Because the officers had a cause for detaining Brett Hemry, whom they may have believed could be Bullinger, the judge ruled they are protected from the suit’s question of his wrongful arrest under the doctrine of qualified immunity. That covers any reasonable actions taken by law enforcement on the job, even if they are violations of the law or constitution. 

But officers also detained Hemry’s wife, Genalyn, and their young child at gunpoint — reportedly asking none of the three for identification or offering any explanation for the traffic stop. 

Judge Alan Johnson said in his Nov. 12 decision that qualified immunity does not apply when it comes to the question of Genalyn’s detainment, since the officers should have recognized she was not the suspect. 

“This Court concludes that probable cause supported Mr. Hemry’s arrest, but not Mrs. Hemry’s,” Johnson said in his decision. 

The defendants have 60 days from that ruling to appeal Johnson’s decision in the Tenth Circuit, if they choose. 

The judge’s decision comes after counsel for both the sheriff’s officers and park rangers filed to dismiss the lawsuit. Those motions claimed the Hemrys failed to name certain specific defendants, noted as “John Doe” in the case, and did not cite an adequate claim that could overrule the officers’ qualified immunity. 

Under the circumstances, their counsel said, their use of force “was not excessive.” 

“As far as (the rangers) knew at the time, Bullinger was in that white Toyota,” one of the motions for dismissal states, “except now he had passengers as well, who may have been complicit in his plan or may even have been hostages.” 

The family claims that the detainment was unlawful and caused them anguish, mental distress, psychological harm, fear and humiliation and that entitles them to damages.
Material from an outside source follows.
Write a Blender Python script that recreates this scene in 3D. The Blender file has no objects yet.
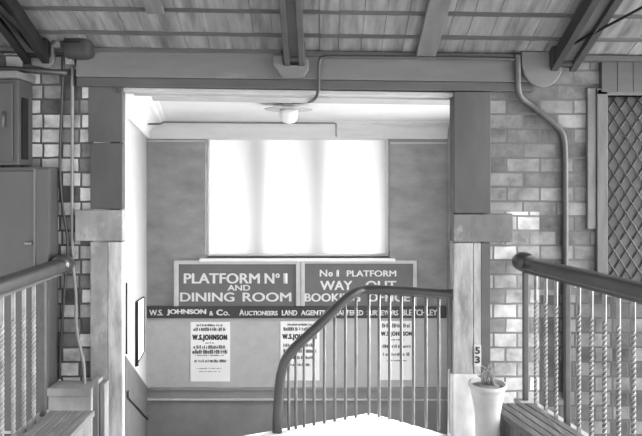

According to the complaint, the family alleges they were around 14 miles outside Yellowstone’s east entrance when they noticed park ranger cars following them. When they pulled over by a campsite, the rangers reportedly blocked their car and got out carrying long guns, detaining them inside and instructing them to place their hands on the ceiling. 

Around half an hour later, court documents state, sheriff’s officers arrived and moved the parents into separate patrol cars at gunpoint while keeping their child inside the family car alone.

The suit alleges it took around 52 minutes from the time the Hemrys pulled over for the officers to offer any explanation or to ask for the adults’ identification. Once the family members identified themselves, they were let go.